(Work to be completed) Print the lines of the data, starting with the first, up to and including the line where "S = bpy.context.scene" appears.

(Source excerpt)
───

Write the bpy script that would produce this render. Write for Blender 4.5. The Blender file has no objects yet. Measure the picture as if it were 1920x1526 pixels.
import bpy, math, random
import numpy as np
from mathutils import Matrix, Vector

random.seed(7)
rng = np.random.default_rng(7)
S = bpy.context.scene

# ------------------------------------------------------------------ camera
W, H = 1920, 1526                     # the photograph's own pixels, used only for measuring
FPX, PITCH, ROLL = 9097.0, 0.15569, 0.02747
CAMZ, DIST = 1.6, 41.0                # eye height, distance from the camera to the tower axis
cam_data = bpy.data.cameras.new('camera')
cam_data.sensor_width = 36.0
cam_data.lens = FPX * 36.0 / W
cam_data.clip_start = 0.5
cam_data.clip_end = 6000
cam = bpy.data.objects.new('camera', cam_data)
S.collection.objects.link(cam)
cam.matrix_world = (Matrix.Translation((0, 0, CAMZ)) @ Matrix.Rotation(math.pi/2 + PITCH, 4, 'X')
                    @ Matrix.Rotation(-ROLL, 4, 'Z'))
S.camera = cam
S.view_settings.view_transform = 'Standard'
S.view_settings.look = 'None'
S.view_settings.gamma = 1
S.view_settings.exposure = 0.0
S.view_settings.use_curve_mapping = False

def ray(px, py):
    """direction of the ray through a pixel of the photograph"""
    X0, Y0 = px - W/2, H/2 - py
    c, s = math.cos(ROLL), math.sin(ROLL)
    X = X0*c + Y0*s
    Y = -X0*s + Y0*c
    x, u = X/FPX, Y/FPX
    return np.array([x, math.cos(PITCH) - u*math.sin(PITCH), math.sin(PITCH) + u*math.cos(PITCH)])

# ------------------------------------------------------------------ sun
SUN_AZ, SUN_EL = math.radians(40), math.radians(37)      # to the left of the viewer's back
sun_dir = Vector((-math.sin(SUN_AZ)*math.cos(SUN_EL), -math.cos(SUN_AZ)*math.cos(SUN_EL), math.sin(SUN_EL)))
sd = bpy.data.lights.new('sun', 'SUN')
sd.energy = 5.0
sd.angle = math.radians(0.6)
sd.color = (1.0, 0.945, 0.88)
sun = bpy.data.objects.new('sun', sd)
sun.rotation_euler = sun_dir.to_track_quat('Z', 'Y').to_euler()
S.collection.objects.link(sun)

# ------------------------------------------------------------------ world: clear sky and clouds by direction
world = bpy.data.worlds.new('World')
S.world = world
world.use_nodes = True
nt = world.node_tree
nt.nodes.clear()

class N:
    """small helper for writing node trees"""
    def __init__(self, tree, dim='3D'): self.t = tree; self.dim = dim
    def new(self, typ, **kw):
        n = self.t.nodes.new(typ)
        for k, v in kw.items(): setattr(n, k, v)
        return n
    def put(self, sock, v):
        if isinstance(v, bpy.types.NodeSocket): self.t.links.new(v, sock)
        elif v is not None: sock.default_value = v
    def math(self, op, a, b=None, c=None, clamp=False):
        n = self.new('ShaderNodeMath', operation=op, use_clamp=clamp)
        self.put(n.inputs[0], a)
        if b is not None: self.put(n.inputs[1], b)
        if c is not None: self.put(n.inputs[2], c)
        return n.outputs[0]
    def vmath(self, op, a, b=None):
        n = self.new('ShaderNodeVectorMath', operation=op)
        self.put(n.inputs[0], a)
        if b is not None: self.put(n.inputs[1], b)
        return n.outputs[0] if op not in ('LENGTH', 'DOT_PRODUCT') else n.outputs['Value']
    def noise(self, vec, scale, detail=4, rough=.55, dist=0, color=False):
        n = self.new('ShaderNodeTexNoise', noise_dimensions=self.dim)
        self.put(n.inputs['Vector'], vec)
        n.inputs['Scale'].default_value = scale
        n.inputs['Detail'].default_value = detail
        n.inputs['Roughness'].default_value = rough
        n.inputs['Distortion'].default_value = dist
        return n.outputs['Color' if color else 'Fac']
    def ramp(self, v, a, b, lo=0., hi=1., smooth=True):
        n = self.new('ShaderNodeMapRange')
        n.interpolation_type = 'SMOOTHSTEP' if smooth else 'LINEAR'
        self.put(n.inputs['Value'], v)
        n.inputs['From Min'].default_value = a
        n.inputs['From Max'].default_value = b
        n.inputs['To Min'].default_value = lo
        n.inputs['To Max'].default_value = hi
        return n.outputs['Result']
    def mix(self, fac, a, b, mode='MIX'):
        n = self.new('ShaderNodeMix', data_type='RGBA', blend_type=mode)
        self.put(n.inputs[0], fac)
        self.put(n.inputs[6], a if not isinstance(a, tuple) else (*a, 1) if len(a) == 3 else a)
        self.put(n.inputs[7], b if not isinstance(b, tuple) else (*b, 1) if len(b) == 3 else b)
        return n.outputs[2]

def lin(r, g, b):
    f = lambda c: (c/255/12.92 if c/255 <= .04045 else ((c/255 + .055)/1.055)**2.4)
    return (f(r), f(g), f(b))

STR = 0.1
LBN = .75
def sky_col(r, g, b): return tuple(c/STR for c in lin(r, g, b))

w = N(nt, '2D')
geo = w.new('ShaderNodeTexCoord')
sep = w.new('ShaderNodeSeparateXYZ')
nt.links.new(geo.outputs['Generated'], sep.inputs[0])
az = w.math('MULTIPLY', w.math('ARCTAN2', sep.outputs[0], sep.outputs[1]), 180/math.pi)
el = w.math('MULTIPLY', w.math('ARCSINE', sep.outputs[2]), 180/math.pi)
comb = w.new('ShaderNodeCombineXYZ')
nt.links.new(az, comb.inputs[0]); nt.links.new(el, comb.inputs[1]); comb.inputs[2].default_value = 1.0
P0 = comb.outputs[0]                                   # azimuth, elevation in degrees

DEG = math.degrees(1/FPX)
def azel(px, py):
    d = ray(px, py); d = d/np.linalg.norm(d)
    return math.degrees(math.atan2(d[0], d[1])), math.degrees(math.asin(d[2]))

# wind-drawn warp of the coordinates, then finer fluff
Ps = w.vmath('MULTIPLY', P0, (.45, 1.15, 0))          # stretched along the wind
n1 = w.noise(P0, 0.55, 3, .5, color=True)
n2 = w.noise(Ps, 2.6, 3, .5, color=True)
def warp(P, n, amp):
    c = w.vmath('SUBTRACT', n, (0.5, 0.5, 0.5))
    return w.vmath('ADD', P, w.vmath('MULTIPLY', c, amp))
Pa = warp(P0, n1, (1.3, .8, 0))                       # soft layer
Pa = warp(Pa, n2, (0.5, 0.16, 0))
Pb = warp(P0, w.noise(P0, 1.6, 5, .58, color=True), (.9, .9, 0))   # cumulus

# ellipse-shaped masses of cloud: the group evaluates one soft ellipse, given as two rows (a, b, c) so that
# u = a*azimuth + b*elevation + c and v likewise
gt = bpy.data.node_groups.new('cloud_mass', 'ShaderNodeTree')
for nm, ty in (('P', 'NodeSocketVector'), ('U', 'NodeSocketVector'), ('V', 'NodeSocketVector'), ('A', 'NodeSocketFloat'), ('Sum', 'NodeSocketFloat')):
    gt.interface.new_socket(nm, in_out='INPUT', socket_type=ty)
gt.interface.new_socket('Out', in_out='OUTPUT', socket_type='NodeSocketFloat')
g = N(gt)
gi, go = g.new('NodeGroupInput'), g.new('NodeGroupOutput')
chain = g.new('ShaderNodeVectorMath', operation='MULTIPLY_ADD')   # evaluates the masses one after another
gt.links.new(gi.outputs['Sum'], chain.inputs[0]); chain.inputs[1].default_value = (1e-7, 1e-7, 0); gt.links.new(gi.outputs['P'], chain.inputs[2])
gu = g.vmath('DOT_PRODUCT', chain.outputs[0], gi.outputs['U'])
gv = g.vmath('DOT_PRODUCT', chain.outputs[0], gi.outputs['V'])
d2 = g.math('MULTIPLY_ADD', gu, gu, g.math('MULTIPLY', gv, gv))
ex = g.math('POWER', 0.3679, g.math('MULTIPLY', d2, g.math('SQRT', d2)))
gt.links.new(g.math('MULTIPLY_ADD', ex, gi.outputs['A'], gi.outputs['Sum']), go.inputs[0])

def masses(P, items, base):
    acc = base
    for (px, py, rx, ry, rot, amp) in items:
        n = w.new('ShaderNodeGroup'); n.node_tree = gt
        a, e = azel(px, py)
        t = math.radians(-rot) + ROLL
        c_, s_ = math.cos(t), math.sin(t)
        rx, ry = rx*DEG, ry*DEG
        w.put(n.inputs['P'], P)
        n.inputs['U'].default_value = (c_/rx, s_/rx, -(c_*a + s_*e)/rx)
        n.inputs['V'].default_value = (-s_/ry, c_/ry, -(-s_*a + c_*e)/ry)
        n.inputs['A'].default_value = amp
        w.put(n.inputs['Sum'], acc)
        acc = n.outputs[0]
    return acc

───

(The response)
Write the bpy script that would produce this render. Write for Blender 4.5. The Blender file has no objects yet. Measure the picture as if it were 1920x1526 pixels.
import bpy, math, random
import numpy as np
from mathutils import Matrix, Vector

random.seed(7)
rng = np.random.default_rng(7)
S = bpy.context.scene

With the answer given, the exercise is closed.